Just a little more than a month after a dramatic shift in Yale’s financial aid policy, not a single person other than organizers showed up for Saturday afternoon’s Parents’ Weekend Conversation on Financial Aid Reform.

United Students at Yale, the fledgling student union, organized the meeting to reassess student opinion after the administration’s recent financial aid changes. Yale’s new financial aid plan, which goes into effect next school year, reduces the amount typical students on financial aid must contribute to their education by $13,780 over four years.

“It was supposed to be a planning meeting, open to but not intended for parents,” organizer Julianna Bentes ’04 said. “We were anticipating that it be primarily students.”
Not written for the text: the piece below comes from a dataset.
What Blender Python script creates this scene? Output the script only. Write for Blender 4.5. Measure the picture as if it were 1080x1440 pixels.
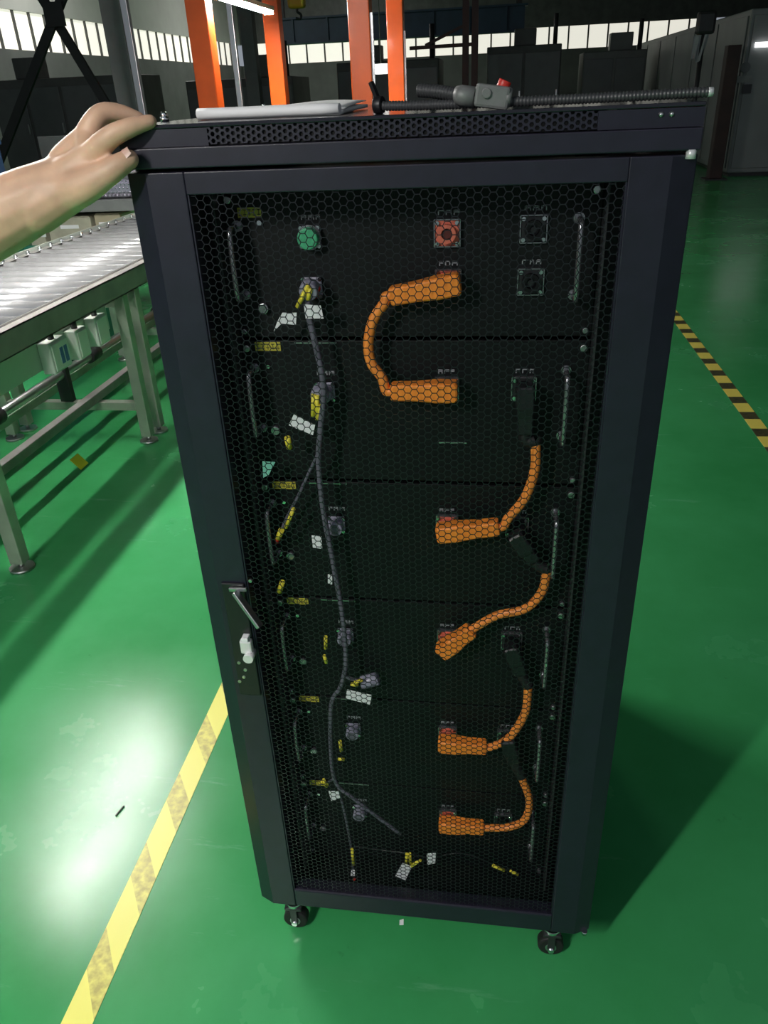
import bpy, bmesh, math, random
from mathutils import Vector, Matrix, Euler
random.seed(4)
for o in list(bpy.data.objects): bpy.data.objects.remove(o)
S = bpy.context.scene
COL = S.collection

# ------------------------------------------------------------------ camera
FPX = 1078.0
cam_d = bpy.data.cameras.new('camera'); cam = bpy.data.objects.new('camera', cam_d); COL.objects.link(cam)
cam.location = (0.40735, -0.86510, 1.40908)
cam.rotation_euler = (1.068824, 0.0417583, 0.1357839)
cam_d.sensor_fit = 'HORIZONTAL'; cam_d.sensor_width = 36.0; cam_d.lens = FPX / 1080 * 36
cam_d.clip_start = 0.02; cam_d.clip_end = 200
S.camera = cam
CR = Euler(cam.rotation_euler, 'XYZ').to_matrix(); CC = Vector(cam.location)

# ------------------------------------------------------------------ world, exposure
W = bpy.data.worlds.new('world'); S.world = W; W.use_nodes = True
W.node_tree.nodes['Background'].inputs[0].default_value = (0.80, 0.88, 1.0, 1)
W.node_tree.nodes['Background'].inputs[1].default_value = 0.085
S.view_settings.view_transform = 'Standard'
S.view_settings.look = 'None'
S.view_settings.gamma = 1.0
S.view_settings.use_curve_mapping = False
S.view_settings.exposure = 1.9
LAMP_STRENGTH = 75.0
WINDOW_STRENGTH = 0.20

def at(px, py, Y=None, X=None, Z=None):
    """point of the place seen at a photograph pixel, on a given plane"""
    d = CR @ Vector(((px - 540) / FPX, (720 - py) / FPX, -1.0))
    if Y is not None: t = (Y - CC.y) / d.y
    elif X is not None: t = (X - CC.x) / d.x
    else: t = (Z - CC.z) / d.z
    return CC + d * t

# ------------------------------------------------------------------ materials
MATS = {}
def mat(name, col, rough=0.5, metal=0.0, var=0.0, scale=20.0, bump=0.0, emit=0.0, spec=None, rvar=0.0, coat=0.0, sss=0.0, trans=0.0, stretch=None, alpha=1.0):
    if name in MATS: return MATS[name]
    m = bpy.data.materials.new(name); m.use_nodes = True; nt = m.node_tree; N = nt.nodes; L = nt.links
    b = N['Principled BSDF']
    b.inputs['Base Color'].default_value = (*col, 1); b.inputs['Roughness'].default_value = rough; b.inputs['Metallic'].default_value = metal
    if spec is not None: b.inputs['Specular IOR Level'].default_value = spec
    if coat: b.inputs['Coat Weight'].default_value = coat; b.inputs['Coat Roughness'].default_value = 0.08
    if sss: b.inputs['Subsurface Weight'].default_value = sss; b.inputs['Subsurface Radius'].default_value = (0.012, 0.004, 0.002); b.inputs['Subsurface Scale'].default_value = 1.0
    if trans: b.inputs['Transmission Weight'].default_value = trans
    if alpha < 1: b.inputs['Alpha'].default_value = alpha
    if emit: b.inputs['Emission Color'].default_value = (*col, 1); b.inputs['Emission Strength'].default_value = emit
    if var or bump or rvar:
        tc = N.new('ShaderNodeTexCoord'); mp = N.new('ShaderNodeMapping'); no = N.new('ShaderNodeTexNoise')
        no.inputs['Scale'].default_value = scale; no.inputs['Detail'].default_value = 5
        if stretch: mp.inputs['Scale'].default_value = stretch
        L.new(tc.outputs['Object'], mp.inputs['Vector']); L.new(mp.outputs['Vector'], no.inputs['Vector'])
        if var:
            r = N.new('ShaderNodeValToRGB')
            r.color_ramp.elements[0].position = 0.3; r.color_ramp.elements[1].position = 0.7
            r.color_ramp.elements[0].color = (*[c * (1 - var) for c in col], 1); r.color_ramp.elements[1].color = (*[min(1, c * (1 + var)) for c in col], 1)
            L.new(no.outputs['Fac'], r.inputs['Fac']); L.new(r.outputs['Color'], b.inputs['Base Color'])
        if rvar:
            q = N.new('ShaderNodeMapRange'); q.inputs['To Min'].default_value = max(0.02, rough - rvar); q.inputs['To Max'].default_value = rough + rvar
            L.new(no.outputs['Fac'], q.inputs['Value']); L.new(q.outputs['Result'], b.inputs['Roughness'])
        if bump:
            bp = N.new('ShaderNodeBump'); bp.inputs['Strength'].default_value = bump; bp.inputs['Distance'].default_value = 0.002
            L.new(no.outputs['Fac'], bp.inputs['Height']); L.new(bp.outputs['Normal'], b.inputs['Normal'])
    MATS[name] = m
    return m

def mat_floor():
    m = bpy.data.materials.new('green_epoxy'); m.use_nodes = True; nt = m.node_tree; N = nt.nodes; L = nt.links
    b = N['Principled BSDF']; b.inputs['Specular IOR Level'].default_value = 0.36
    tc = N.new('ShaderNodeTexCoord')
    n1 = N.new('ShaderNodeTexNoise'); n1.inputs['Scale'].default_value = 1.7; n1.inputs['Detail'].default_value = 6; n1.inputs['Roughness'].default_value = 0.62
    L.new(tc.outputs['Object'], n1.inputs['Vector'])
    r1 = N.new('ShaderNodeValToRGB'); e = r1.color_ramp.elements
    e[0].position = 0.3; e[0].color = (0.034, 0.275, 0.080, 1); e[1].position = 0.72; e[1].color = (0.056, 0.36, 0.125, 1)
    L.new(n1.outputs['Fac'], r1.inputs['Fac'])
    # pale scuffs
    mp = N.new('ShaderNodeMapping'); mp.inputs['Rotation'].default_value = (0, 0, 0.8); mp.inputs['Scale'].default_value = (1.0, 7.0, 1.0)
    L.new(tc.outputs['Object'], mp.inputs['Vector'])
    n2 = N.new('ShaderNodeTexNoise'); n2.inputs['Scale'].default_value = 2.3; n2.inputs['Detail'].default_value = 8; n2.inputs['Roughness'].default_value = 0.7
    L.new(mp.outputs['Vector'], n2.inputs['Vector'])
    r2 = N.new('ShaderNodeValToRGB'); r2.color_ramp.elements[0].position = 0.62; r2.color_ramp.elements[0].color = (0, 0, 0, 1); r2.color_ramp.elements[1].position = 0.8; r2.color_ramp.elements[1].color = (0.55, 0.55, 0.55, 1)
    L.new(n2.outputs['Fac'], r2.inputs['Fac'])
    mx = N.new('ShaderNodeMix'); mx.data_type = 'RGBA'; mx.inputs['B'].default_value = (0.26, 0.50, 0.33, 1)
    L.new(r2.outputs['Color'], mx.inputs['Factor']); L.new(r1.outputs['Color'], mx.inputs['A'])
    # dark dirt marks
    n3 = N.new('ShaderNodeTexNoise'); n3.inputs['Scale'].default_value = 9; n3.inputs['Detail'].default_value = 7; n3.inputs['Roughness'].default_value = 0.75
    L.new(tc.outputs['Object'], n3.inputs['Vector'])
    r3 = N.new('ShaderNodeValToRGB'); r3.color_ramp.elements[0].position = 0.66; r3.color_ramp.elements[0].color = (0, 0, 0, 1); r3.color_ramp.elements[1].position = 0.78; r3.color_ramp.elements[1].color = (0.7, 0.7, 0.7, 1)
    L.new(n3.outputs['Fac'], r3.inputs['Fac'])
    m2 = N.new('ShaderNodeMix'); m2.data_type = 'RGBA'; m2.inputs['B'].default_value = (0.012, 0.09, 0.035, 1)
    L.new(r3.outputs['Color'], m2.inputs['Factor']); L.new(mx.outputs['Result'], m2.inputs['A'])
    L.new(m2.outputs['Result'], b.inputs['Base Color'])
    q = N.new('ShaderNodeMapRange'); q.inputs['From Min'].default_value = 0.3; q.inputs['From Max'].default_value = 0.75; q.inputs['To Min'].default_value = 0.17; q.inputs['To Max'].default_value = 0.32
    L.new(n1.outputs['Fac'], q.inputs['Value']); L.new(q.outputs['Result'], b.inputs['Roughness'])
    bp = N.new('ShaderNodeBump'); bp.inputs['Strength'].default_value = 0.05; bp.inputs['Distance'].default_value = 0.004
    L.new(n1.outputs['Fac'], bp.inputs['Height']); L.new(bp.outputs['Normal'], b.inputs['Normal'])
    return m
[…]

But no one showed up. Organizers attributed the poor turnout to bad timing.

“2 p.m. on a Saturday during Parents’ Weekend was not the right time to have a meeting,” organizer Abbey Hudson ’03 said. “Plus, I don’t think it was well publicized at all.”

Last spring, the Yale College Council passed a set of 15 recommendations on financial aid reform at Yale to present to the administration.

The proposed resolution, written by Hudson, was radical, far-reaching and expensive. It recommended a replacement of student loans with grants, an increase in summer earnings waivers to four per student, a replacement of the work-study component of self-help with grants and the formation of a committee on financial aid composed of students and administrators with equal representation and decision-making power.

“The resolution was never formally responded to,” Hudson said.

Saturday’s meeting was supposed to determine whether or not students felt the administration had done enough in terms of financial aid reform since most of the YCC’s recommendations were not put in place. Hudson said she believes that the administration should do more to eliminate student debt.

Organizers have tentatively rescheduled the meeting for Thursday at 8 p.m.

“The ball is back in the students’ court,” Hudson said.